Fame, New Theatre, Cardiff

September 25, 2018 by

Opening night of Fame at New Theatre Cardiff provided an audience of all ages ready to be taken back to 80s style and musical flare. The debut film of 1980 and the subsequent TV show that followed took the world by storm and proved a big hit not only in the US but in the UK too. People were engrossed in the high school of performing arts that warned you if ‘You’ve got big dreams. You want fame. Well, fame costs. And right here is where you start paying: in sweat’.





An energetic burst of dance routines and music lit up the stage as we followed the main characters including Nick, Tyrone, Iris, Carmen and Serena, who dreamed of stardom and heady fame. None more so than Carmen played by Stephanie Rojas who dreamed of her name being up in lights and taking every opportunity no matter the cause. Rojas vocal performance throughout was one of the highlights of the show as she conveyed the want and need to succeed despite her odds. Her unrequited romance with Schlomo was endearing and their musical union was a special moment.

Hollyoaks alumni Jorgie Porter played Iris the impressive ballet dancer who pairs up with the high school of performing arts resident bad boy Tyrone played by Jamal Kane Crawford who seemed to be based off Leroy from the original film and TV show. Although I did like the pairing of Iris and Tyrone, in particular the moment where they emotionally connected through Tyrone’s reveal of his Dyslexia I felt that there was more style than substance in their characterisations. I must add that Porter truly excelled in her dance ability which backs up her previous success on Dancing on Ice.

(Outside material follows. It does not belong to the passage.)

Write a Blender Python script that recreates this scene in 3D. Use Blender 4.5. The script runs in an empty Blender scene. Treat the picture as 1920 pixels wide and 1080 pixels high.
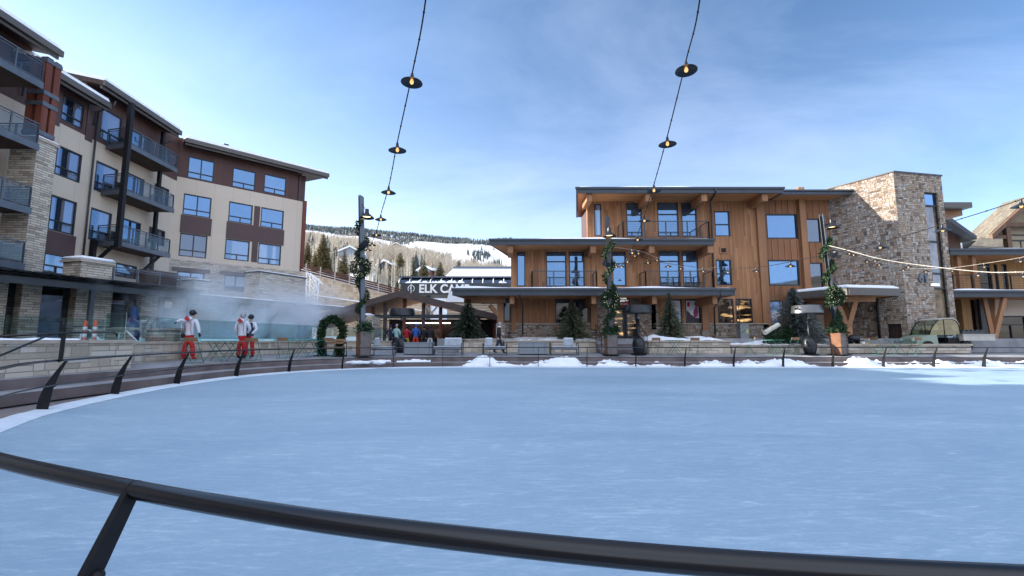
import bpy, bmesh, math, random
from mathutils import Vector, Matrix, noise
random.seed(7)
R = math.radians
sc = bpy.context.scene
col = sc.collection
# ---------------- camera
F_PX = 853.0; PITCH = math.atan(96 / F_PX); CAM = Vector((0, 0, 1.38))
cd = bpy.data.cameras.new('camera'); cam = bpy.data.objects.new('camera', cd); col.objects.link(cam)
cam.location = CAM; cam.rotation_euler = (math.pi / 2 + PITCH, 0, 0)
cd.sensor_width = 36; cd.lens = 36 * F_PX / 1920; cd.clip_start = 0.05; cd.clip_end = 12000
sc.camera = cam
# ---------------- sun and sky
SUN_EL = R(22.3); SUN_AZ = math.atan2(-0.975, 0.22)
SUN_STR = 3.6; SKY_STR = 0.15; EXPO = 1.75
sdir = Vector((math.sin(SUN_AZ) * math.cos(SUN_EL), math.cos(SUN_AZ) * math.cos(SUN_EL), math.sin(SUN_EL)))
sl = bpy.data.lights.new('sun', 'SUN'); sl.energy = SUN_STR; sl.angle = R(0.5); sl.color = (1, .93, .82)
so = bpy.data.objects.new('sun', sl); col.objects.link(so)
so.rotation_euler = (-sdir).to_track_quat('-Z', 'Y').to_euler(); so.location = (-30, 10, 40)
wd = bpy.data.worlds.new('World'); sc.world = wd; wd.use_nodes = True
sc.view_settings.view_transform = 'Standard'; sc.view_settings.look = 'None'
sc.view_settings.gamma = 1; sc.view_settings.exposure = EXPO; sc.view_settings.use_curve_mapping = False
try:
    sc.cycles.max_bounces = 6; sc.cycles.transparent_max_bounces = 12; sc.cycles.volume_bounces = 3
    sc.cycles.caustics_reflective = False; sc.cycles.caustics_refractive = False
    sc.cycles.volume_step_rate = 1.0; sc.cycles.sample_clamp_indirect = 4
except Exception: pass

def nd(nt, t, ins=None, **props):
    n = nt.nodes.new(t)
    for k, v in props.items(): setattr(n, k, v)
    for k, v in (ins or {}).items():
        if isinstance(v, bpy.types.NodeSocket): nt.links.new(v, n.inputs[k])
        else: n.inputs[k].default_value = v
    return n
def mth(nt, op, a, b=0.0, c=None):
    ins = {0: a, 1: b}
    if c is not None: ins[2] = c
    return nd(nt, 'ShaderNodeMath', ins, operation=op).outputs[0]
def ramp(nt, fac, stops, interp='LINEAR'):
    n = nd(nt, 'ShaderNodeValToRGB', {0: fac}); cr = n.color_ramp; cr.interpolation = interp
    while len(cr.elements) < len(stops): cr.elements.new(0.5)
    for e, (p, c) in zip(cr.elements, stops):
        e.position = p; e.color = (*c, 1) if len(c) == 3 else c
    return n.outputs[0]
def mixc(nt, fac, a, b, mode='MIX'):
    n = nt.nodes.new('ShaderNodeMix'); n.data_type = 'RGBA'; n.blend_type = mode
    for k, v in ((0, fac), (6, a), (7, b)):
        if isinstance(v, bpy.types.NodeSocket): nt.links.new(v, n.inputs[k])
        else: n.inputs[k].default_value = v if k == 0 else ((*v, 1) if len(v) == 3 else v)
    return n.outputs[2]

nt = wd.node_tree; nt.nodes.clear()
sky = nd(nt, 'ShaderNodeTexSky', sky_type='NISHITA', sun_disc=False)
sky.sun_elevation = SUN_EL; sky.sun_rotation = SUN_AZ % (2 * math.pi)
sky.altitude = 2500; sky.air_density = 1.0; sky.dust_density = 2.2; sky.ozone_density = 1.6
tc = nd(nt, 'ShaderNodeTexCoord').outputs['Generated']
sep = nd(nt, 'ShaderNodeSeparateXYZ', {0: tc})
zz = mth(nt, 'ADD', mth(nt, 'MAXIMUM', sep.outputs[2], 0.0), 0.22)
cx = mth(nt, 'DIVIDE', sep.outputs[0], zz); cy = mth(nt, 'DIVIDE', sep.outputs[1], zz)
cv = nd(nt, 'ShaderNodeCombineXYZ', {0: mth(nt, 'ADD', mth(nt, 'MULTIPLY', cx, .8), mth(nt, 'MULTIPLY', cy, .35)), 1: mth(nt, 'MULTIPLY', cy, 1.5), 2: 0.3}).outputs[0]
cn = nd(nt, 'ShaderNodeTexNoise', {'Vector': cv, 'Scale': 1.05, 'Detail': 7.0, 'Roughness': .6, 'Distortion': .5}).outputs[0]
cn2 = nd(nt, 'ShaderNodeTexNoise', {'Vector': cv, 'Scale': .45, 'Detail': 2.0}).outputs[0]
cl = ramp(nt, mth(nt, 'MULTIPLY', cn, mth(nt, 'MULTIPLY', cn2, 2.0)), [(0.45, (0, 0, 0)), (.95, (.17, .17, .17))])
# thin veil thickens towards the horizon
hz = ramp(nt, sep.outputs[2], [(0.0, (.5, .5, .5)), (0.25, (.24, .24, .24)), (.62, (0, 0, 0))])
side = nd(nt, 'ShaderNodeMapRange', {0: sep.outputs[0], 1: .75, 2: -.6, 3: .15, 4: 1.0}).outputs[0]
ov = nd(nt, 'ShaderNodeMapRange', {0: sep.outputs[2], 1: .68, 2: .95, 3: 0.0, 4: .30}).outputs[0]  # unseen brightening added overhead as extra fill light
bk = nd(nt, 'ShaderNodeMapRange', {0: sep.outputs[1], 1: .1, 2: -.45, 3: 0.0, 4: .62}).outputs[0]  # unseen bright sky added behind the camera to light the facades
fac = mth(nt, 'MINIMUM', mth(nt, 'ADD', mth(nt, 'ADD', cl, mth(nt, 'ADD', ov, bk)), mth(nt, 'MULTIPLY', hz, side)), 0.75)
skb = mixc(nt, 1.0, nd(nt, 'ShaderNodeGamma', {0: sky.outputs[0], 1: 1.25}).outputs[0], (.43, .455, .425), 'MULTIPLY')
tn = ramp(nt, sep.outputs[2], [(0.0, (1.12, .90, .88)), (.6, (.90, 1.0, 1.03))])
skb = mixc(nt, 1.0, skb, tn, 'MULTIPLY')
skc = mixc(nt, fac, skb, (3.85, 4.25, 5.1))
bg = nd(nt, 'ShaderNodeBackground', {0: skc, 1: SKY_STR})
nt.links.new(bg.outputs[0], nd(nt, 'ShaderNodeOutputWorld').inputs[0])

# ---------------- pixel rays (photo pixels 1920x1080) used only to measure where things stand
def ray(u, v):
    a = (u - 960) / F_PX; b = (540 - v) / F_PX; c, s = math.cos(PITCH), math.sin(PITCH)
    return Vector((a, c - b * s, s + b * c))
def P(u, v, Y):
    r = ray(u, v); return CAM + r * (Y / r.y)
def PX(u, v, X):
    r = ray(u, v); return CAM + r * (X / r.x)
def PZ(u, v, z):
    r = ray(u, v); return CAM + r * ((z - CAM.z) / r.z)
class Fr:
    """wall frame: x along the wall, y into the building, z up"""
    def __init__(s, o, d):
        s.o = Vector((o[0], o[1], 0)); s.d = Vector((d[0], d[1], 0)).normalized()
        s.n = Vector((-s.d.y, s.d.x, 0))
        s.m = Matrix(((s.d.x, s.n.x, 0, s.o.x), (s.d.y, s.n.y, 0, s.o.y), (0, 0, 1, 0), (0, 0, 0, 1)))
    def hit(s, u, v, y=0.0):
        r = ray(u, v); q = s.o + s.n * y
        t = (q - CAM).dot(s.n) / r.dot(s.n); w = CAM + r * t
        return (w - s.o).dot(s.d), w.z
    def w(s, x, y, z): return s.m @ Vector((x, y, z))
ID = Fr((0, 0), (1, 0))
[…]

It was great to see the talented Mica Paris grace the stage as Miss Sherman and her solo song nearly blew the roof off the theatre. Paris has always had a sublime skill with her vocal talents but she truly excelled in my opinion, in the stand out poignant and stunning performance of the show.

As we follow the students over their 4 year journey at the school we see high school heartbreak, self-discovery and also tragedy. However, the one thing I think that we can all relate to in fame is that we all have a dream, whether we realise or fulfil that dream or not and I think that’s why the heart of the phenomenon lives on. I have no doubt that Fame will continue to draw crowds of all generations of years to come.